3. Semantic matching in the candidate database
Unlike exact keyword search, semantic matching finds candidates who conceptually match position requirements even without using the same terms. A search for "commercial director with LATAM expansion experience" can find someone whose profile says "head of revenue for emerging markets" without any terms literally matching.
This is especially valuable when searching in your own candidate database, which accumulates profiles from past searches with diverse terminology. Semantic matching recovers candidates that a conventional boolean search would miss.
What is still more promise than delivery
Predictive success scoring
The idea is compelling: a model that scores candidates based on their probability of success in the role. The problem is that success in any position depends on variables not in a CV or application data: the quality of the relationship with the manager, team dynamics, company stage, the candidate's specific motivation for this role. Models trained on historical hire data tend to reproduce past patterns, including their biases.
Autonomous candidate sourcing
Automatic sourcing tools can do an initial sweep of LinkedIn or databases to identify profiles meeting certain criteria. What they do not replace is judgment about which profiles have real trajectories (versus what the paper shows), which have a relationship with the company or sector, and which have the motivation to consider a change. For senior profiles, candidate identification is only 20% of the work. The other 80% is the conversation.

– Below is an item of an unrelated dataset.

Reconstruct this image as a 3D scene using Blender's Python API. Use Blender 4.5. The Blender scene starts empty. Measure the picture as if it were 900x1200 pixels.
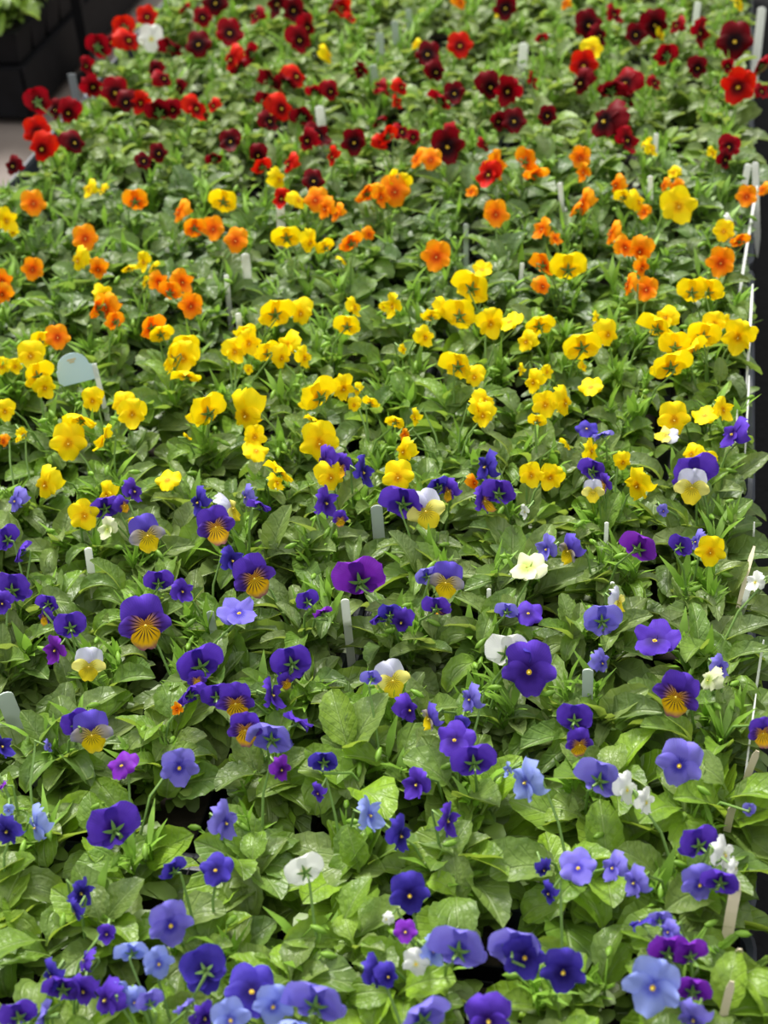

The right question about AI in recruiting
It is not "how much AI does this tool use?" but "what specific part of the process does this AI handle and what ROI does that have for my team?" AI that saves 15 hours of administrative work weekly is worth more than AI that promises to find "the perfect candidate" without explaining how.
Teams getting real competitive advantage from artificial intelligence in recruiting are the ones using it to automate the administrative layer of the process (parsing, scheduling, status communication) and freeing up more human time for the parts that require real judgment: the conversations about culture, motivation and growth potential that determine whether a hire will actually work.